Saturday, December 25, 2010

As cotton gets pricey, textile firms turn to polyester

Suresh P. Iyengar
Mumbai, Dec. 25
With the sharp rise in cotton prices, textile manufacturers have shifted their focus to ramping up polyester yarn production capacity.
Alok Industries, a leading integrated textile company, plans to double its polyester yarn capacity to 1,200 tonnes a day by March at an investment of Rs 800 crore.
Mr Sunil O. Khandelwal, Chief Financial Officer, said the company had foreseen the shortage of natural fibre cotton and would begin increasing polyester yarn production from next month.
Similarly, Ganesh Polytex, which produces polyester staple fibre by recycling plastic pet bottles, plans to increase its processing capacity by 15,000 tonnes to 72,000 tpa. As part of its forward integration plans, the company is also putting up 25,000 spindles to produce polyester yarn at its existing Bilaspur plant in Chhattisgarh. This will involve an investment of Rs 125 crore.

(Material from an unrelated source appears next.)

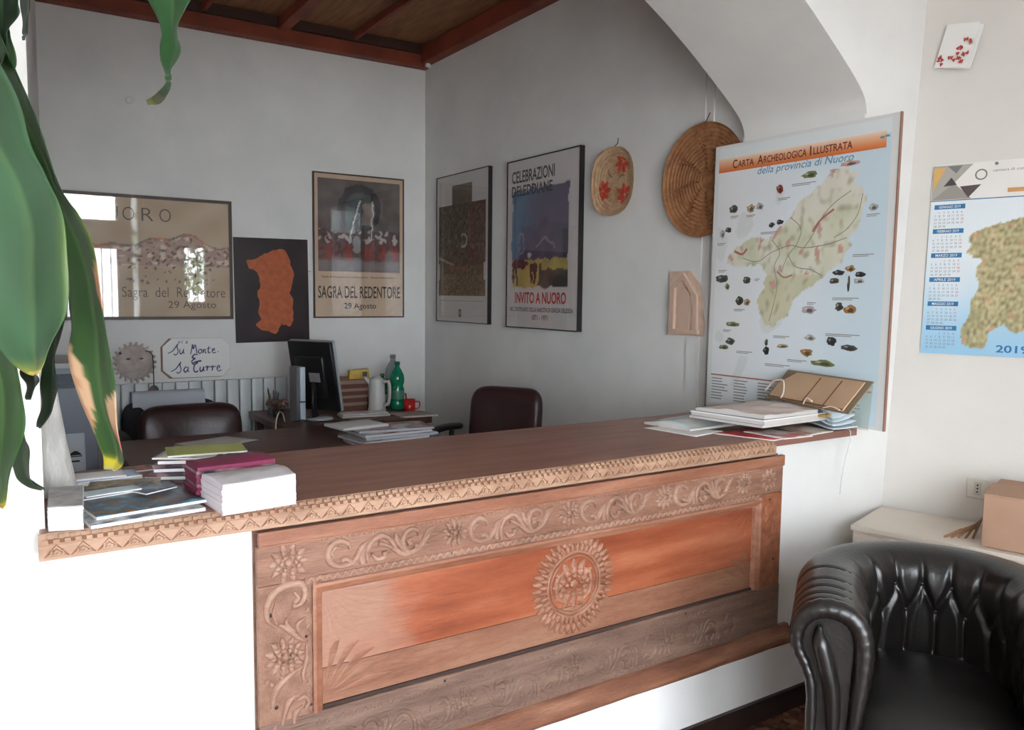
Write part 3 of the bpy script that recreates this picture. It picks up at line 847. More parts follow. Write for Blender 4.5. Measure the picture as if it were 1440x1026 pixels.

Mr Gopal Agarwal, Chief Financial Officer, said Ganesh Polytex would tap the Centre-sponsored Technology Upgradation Fund (TUF) scheme for the spindles.
The price gap between cotton and polyester yarn has widened in the last few months with demand for the former increasing substantially on the back of a lower-than-expected crop this season, said Mr Khandelwal. Cotton yarn of 40s counts currently trades at Rs 260 a kg while polyester yarn of 80-denier is priced at Rs 110-115 a kg. Cotton prices are expected to stabilise by mid-January with arrivals improving. The most popular variety, Shankar-6, may fall from Rs 41,000 to Rs 37,000-38,000 a candy as supply improves.
More than the fall in production, the uncertain Government policy on cotton has made it difficult for companies to plan their future, said an analyst. The textile industry's shift to polyester has pushed up the prices of the key raw material, PTMEG (poly tetra methylene ether glycol), but this has been moderate compared to cotton, he said.
The fall in cotton production over the years has pushed up use of polyester by the textile sector. In the last decade, this has nearly doubled from 30 per cent to 55 per cent and expected to further increase to 70 per cent in the next five years, said Mr Khandelwal.
On the quality issue, he added, a fabric with 75 per cent polyester and 25 per cent cotton is considered a good blend given the price advantage. A shirt made of 100 per cent cotton would cost about Rs 600 while that in polyester Rs 350-400.